- Dataset content:
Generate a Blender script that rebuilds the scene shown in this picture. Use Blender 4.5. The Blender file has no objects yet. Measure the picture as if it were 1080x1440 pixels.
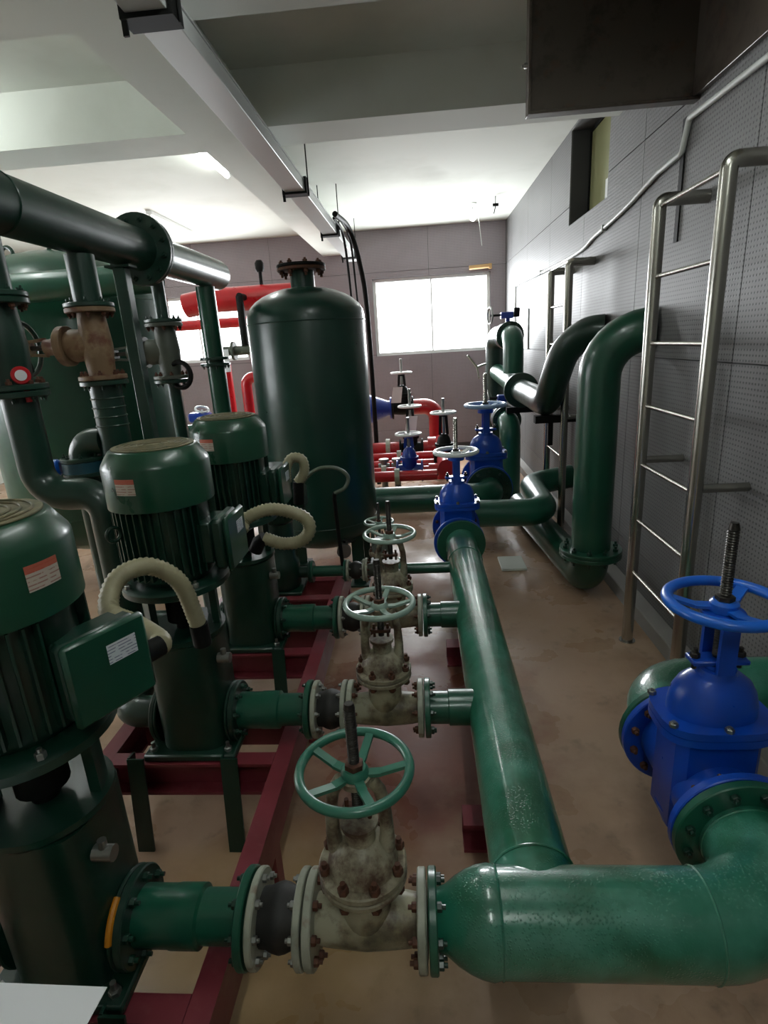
import bpy, math, random
from math import sin, cos, pi, radians
from mathutils import Vector, Matrix
random.seed(7)
S = bpy.context.scene
COL = S.collection

# ------------------------------------------------------------------ camera
RW = Matrix(((0.99652323, 0.03957823, 0.07331444),
             (0.05857894, 0.2928947, -0.95434857),
             (-0.05924484, 0.95532521, 0.28955793)))
cd = bpy.data.cameras.new('camera'); cam = bpy.data.objects.new('camera', cd); COL.objects.link(cam)
M4 = RW.to_4x4(); M4.translation = Vector((0, 0, 1.72)); cam.matrix_world = M4
cd.sensor_fit = 'HORIZONTAL'; cd.sensor_width = 36.0; cd.lens = 782.0 / 1080.0 * 36.0
cd.clip_start = 0.02
S.camera = cam
S.view_settings.view_transform = 'Standard'; S.view_settings.look = 'None'
S.view_settings.gamma = 1.0; S.view_settings.use_curve_mapping = False
S.view_settings.exposure = 0.28

# ------------------------------------------------------------------ sky and daylight
w = bpy.data.worlds.new('overcast_sky'); S.world = w; w.use_nodes = True
bg = w.node_tree.nodes['Background']; bg.inputs[0].default_value = (0.93, 0.97, 1.0, 1); bg.inputs[1].default_value = 6.0

def window_light(name, loc, rot, sx, sy, power, col=(0.95, 0.98, 1.0)):
    l = bpy.data.lights.new(name, 'AREA'); l.shape = 'RECTANGLE'; l.size = sx; l.size_y = sy
    l.energy = power; l.color = col
    o = bpy.data.objects.new(name, l); COL.objects.link(o); o.location = loc; o.rotation_euler = rot
    return o
# daylight entering through the windows of the room (back wall, left wall)
window_light('daylight_back_window', (0.23, 9.04, 2.1), (radians(-90), 0, 0), 1.7, 1.1, 115)
window_light('daylight_back_left_window', (-3.45, 9.04, 2.1), (radians(-90), 0, 0), 1.4, 0.9, 110)
window_light('daylight_left_window', (-6.4, 3.0, 2.0), (0, radians(-90), 0), 1.6, 4.0, 22)

# ------------------------------------------------------------------ materials
def srgb(r, g, b):
    f = lambda c: (c / 255 / 12.92) if c / 255 <= 0.04045 else ((c / 255 + 0.055) / 1.055) ** 2.4
    return (f(r), f(g), f(b), 1)

class Mat:
    def __init__(s, name, base, rough=0.5, metal=0.0, spec=0.5, coat=0.0):
        s.m = bpy.data.materials.new(name); s.m.use_nodes = True
        s.nt = s.m.node_tree; s.b = s.nt.nodes['Principled BSDF']
        s.base = base
        i = s.b.inputs
        i['Base Color'].default_value = base; i['Roughness'].default_value = rough
        i['Metallic'].default_value = metal; i['Specular IOR Level'].default_value = spec
        i['Coat Weight'].default_value = coat; i['Coat Roughness'].default_value = 0.15
        s.tc = s.nt.nodes.new('ShaderNodeTexCoord'); s.col = None
    def n(s, t): return s.nt.nodes.new(t)
    def l(s, a, b): s.nt.links.new(a, b)
    def coord(s, kind='Object'): return s.tc.outputs[kind]
    def noise(s, scale, detail=4, rough=0.55, kind='Object', stretch=None):
        t = s.n('ShaderNodeTexNoise'); t.inputs['Scale'].default_value = scale
        t.inputs['Detail'].default_value = detail; t.inputs['Roughness'].default_value = rough
        src = s.coord(kind)
        if stretch:
            mp = s.n('ShaderNodeMapping'); mp.inputs['Scale'].default_value = stretch
            s.l(src, mp.inputs['Vector']); src = mp.outputs[0]
        s.l(src, t.inputs['Vector']); return t.outputs['Fac']
    def ramp(s, fac, lo, hi):
        r = s.n('ShaderNodeMapRange'); r.inputs['From Min'].default_value = lo; r.inputs['From Max'].default_value = hi
        s.l(fac, r.inputs['Value']); return r.outputs[0]
    def mixin(s, fac, colr, amount=1.0):
        m = s.n('ShaderNodeMix'); m.data_type = 'RGBA'
        if amount != 1.0:
            k = s.n('ShaderNodeMath'); k.operation = 'MULTIPLY'; k.inputs[1].default_value = amount
            s.l(fac, k.inputs[0]); fac = k.outputs[0]
        s.l(fac, m.inputs[0])
        if s.col is None: m.inputs[6].default_value = s.base
        else: s.l(s.col, m.inputs[6])
        m.inputs[7].default_value = colr
        s.col = m.outputs[2]; s.l(s.col, s.b.inputs['Base Color']); return s
    def roughmap(s, fac, a, b):
        r = s.n('ShaderNodeMapRange'); r.inputs['To Min'].default_value = a; r.inputs['To Max'].default_value = b
        s.l(fac, r.inputs['Value']); s.l(r.outputs[0], s.b.inputs['Roughness']); return s
    def bump(s, fac, strength=0.3, dist=0.002):
        b = s.n('ShaderNodeBump'); b.inputs['Strength'].default_value = strength; b.inputs['Distance'].default_value = dist
        s.l(fac, b.inputs['Height']); s.l(b.outputs[0], s.b.inputs['Normal']); return s

def paint(name, base, dirt, rough=0.3, dust=None):
    m = Mat(name, base, rough, coat=0.25)
    m.mixin(m.ramp(m.noise(5, 6), 0.45, 0.75), dirt, 0.5)
    if dust: m.mixin(m.ramp(m.noise(23, 5), 0.55, 0.8), dust, 0.35)
    m.roughmap(m.noise(9, 4), rough - 0.1, rough + 0.18); m.bump(m.noise(60, 3), 0.12, 0.001)
    return m
MT = {}
MT['green'] = paint('green_enamel', srgb(19, 84, 63), srgb(12, 60, 45), 0.32).m
MT['green_dark'] = paint('dark_green_enamel', srgb(9, 50, 37), srgb(8, 36, 28), 0.36, srgb(34, 62, 48)).m
MT['green_tank'] = paint('tank_green_enamel', srgb(13, 56, 44), srgb(10, 46, 36), 0.3).m
MT['green_mid'] = paint('mid_green_enamel', srgb(14, 70, 50), srgb(8, 48, 34), 0.3).m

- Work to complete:
Give every line back word for word and leave the pictures out.

- In response:
Generate a Blender script that rebuilds the scene shown in this picture. Use Blender 4.5. The Blender file has no objects yet. Measure the picture as if it were 1080x1440 pixels.
import bpy, math, random
from math import sin, cos, pi, radians
from mathutils import Vector, Matrix
random.seed(7)
S = bpy.context.scene
COL = S.collection

# ------------------------------------------------------------------ camera
RW = Matrix(((0.99652323, 0.03957823, 0.07331444),
             (0.05857894, 0.2928947, -0.95434857),
             (-0.05924484, 0.95532521, 0.28955793)))
cd = bpy.data.cameras.new('camera'); cam = bpy.data.objects.new('camera', cd); COL.objects.link(cam)
M4 = RW.to_4x4(); M4.translation = Vector((0, 0, 1.72)); cam.matrix_world = M4
cd.sensor_fit = 'HORIZONTAL'; cd.sensor_width = 36.0; cd.lens = 782.0 / 1080.0 * 36.0
cd.clip_start = 0.02
S.camera = cam
S.view_settings.view_transform = 'Standard'; S.view_settings.look = 'None'
S.view_settings.gamma = 1.0; S.view_settings.use_curve_mapping = False
S.view_settings.exposure = 0.28

# ------------------------------------------------------------------ sky and daylight
w = bpy.data.worlds.new('overcast_sky'); S.world = w; w.use_nodes = True
bg = w.node_tree.nodes['Background']; bg.inputs[0].default_value = (0.93, 0.97, 1.0, 1); bg.inputs[1].default_value = 6.0

def window_light(name, loc, rot, sx, sy, power, col=(0.95, 0.98, 1.0)):
    l = bpy.data.lights.new(name, 'AREA'); l.shape = 'RECTANGLE'; l.size = sx; l.size_y = sy
    l.energy = power; l.color = col
    o = bpy.data.objects.new(name, l); COL.objects.link(o); o.location = loc; o.rotation_euler = rot
    return o
# daylight entering through the windows of the room (back wall, left wall)
window_light('daylight_back_window', (0.23, 9.04, 2.1), (radians(-90), 0, 0), 1.7, 1.1, 115)
window_light('daylight_back_left_window', (-3.45, 9.04, 2.1), (radians(-90), 0, 0), 1.4, 0.9, 110)
window_light('daylight_left_window', (-6.4, 3.0, 2.0), (0, radians(-90), 0), 1.6, 4.0, 22)

# ------------------------------------------------------------------ materials
def srgb(r, g, b):
    f = lambda c: (c / 255 / 12.92) if c / 255 <= 0.04045 else ((c / 255 + 0.055) / 1.055) ** 2.4
    return (f(r), f(g), f(b), 1)

class Mat:
    def __init__(s, name, base, rough=0.5, metal=0.0, spec=0.5, coat=0.0):
        s.m = bpy.data.materials.new(name); s.m.use_nodes = True
        s.nt = s.m.node_tree; s.b = s.nt.nodes['Principled BSDF']
        s.base = base
        i = s.b.inputs
        i['Base Color'].default_value = base; i['Roughness'].default_value = rough
        i['Metallic'].default_value = metal; i['Specular IOR Level'].default_value = spec
        i['Coat Weight'].default_value = coat; i['Coat Roughness'].default_value = 0.15
        s.tc = s.nt.nodes.new('ShaderNodeTexCoord'); s.col = None
    def n(s, t): return s.nt.nodes.new(t)
    def l(s, a, b): s.nt.links.new(a, b)
    def coord(s, kind='Object'): return s.tc.outputs[kind]
    def noise(s, scale, detail=4, rough=0.55, kind='Object', stretch=None):
        t = s.n('ShaderNodeTexNoise'); t.inputs['Scale'].default_value = scale
        t.inputs['Detail'].default_value = detail; t.inputs['Roughness'].default_value = rough
        src = s.coord(kind)
        if stretch:
            mp = s.n('ShaderNodeMapping'); mp.inputs['Scale'].default_value = stretch
            s.l(src, mp.inputs['Vector']); src = mp.outputs[0]
        s.l(src, t.inputs['Vector']); return t.outputs['Fac']
    def ramp(s, fac, lo, hi):
        r = s.n('ShaderNodeMapRange'); r.inputs['From Min'].default_value = lo; r.inputs['From Max'].default_value = hi
        s.l(fac, r.inputs['Value']); return r.outputs[0]
    def mixin(s, fac, colr, amount=1.0):
        m = s.n('ShaderNodeMix'); m.data_type = 'RGBA'
        if amount != 1.0:
            k = s.n('ShaderNodeMath'); k.operation = 'MULTIPLY'; k.inputs[1].default_value = amount
            s.l(fac, k.inputs[0]); fac = k.outputs[0]
        s.l(fac, m.inputs[0])
        if s.col is None: m.inputs[6].default_value = s.base
        else: s.l(s.col, m.inputs[6])
        m.inputs[7].default_value = colr
        s.col = m.outputs[2]; s.l(s.col, s.b.inputs['Base Color']); return s
    def roughmap(s, fac, a, b):
        r = s.n('ShaderNodeMapRange'); r.inputs['To Min'].default_value = a; r.inputs['To Max'].default_value = b
        s.l(fac, r.inputs['Value']); s.l(r.outputs[0], s.b.inputs['Roughness']); return s
    def bump(s, fac, strength=0.3, dist=0.002):
        b = s.n('ShaderNodeBump'); b.inputs['Strength'].default_value = strength; b.inputs['Distance'].default_value = dist
        s.l(fac, b.inputs['Height']); s.l(b.outputs[0], s.b.inputs['Normal']); return s

def paint(name, base, dirt, rough=0.3, dust=None):
    m = Mat(name, base, rough, coat=0.25)
    m.mixin(m.ramp(m.noise(5, 6), 0.45, 0.75), dirt, 0.5)
    if dust: m.mixin(m.ramp(m.noise(23, 5), 0.55, 0.8), dust, 0.35)
    m.roughmap(m.noise(9, 4), rough - 0.1, rough + 0.18); m.bump(m.noise(60, 3), 0.12, 0.001)
    return m
MT = {}
MT['green'] = paint('green_enamel', srgb(19, 84, 63), srgb(12, 60, 45), 0.32).m
MT['green_dark'] = paint('dark_green_enamel', srgb(9, 50, 37), srgb(8, 36, 28), 0.36, srgb(34, 62, 48)).m
MT['green_tank'] = paint('tank_green_enamel', srgb(13, 56, 44), srgb(10, 46, 36), 0.3).m
MT['green_mid'] = paint('mid_green_enamel', srgb(14, 70, 50), srgb(8, 48, 34), 0.3).m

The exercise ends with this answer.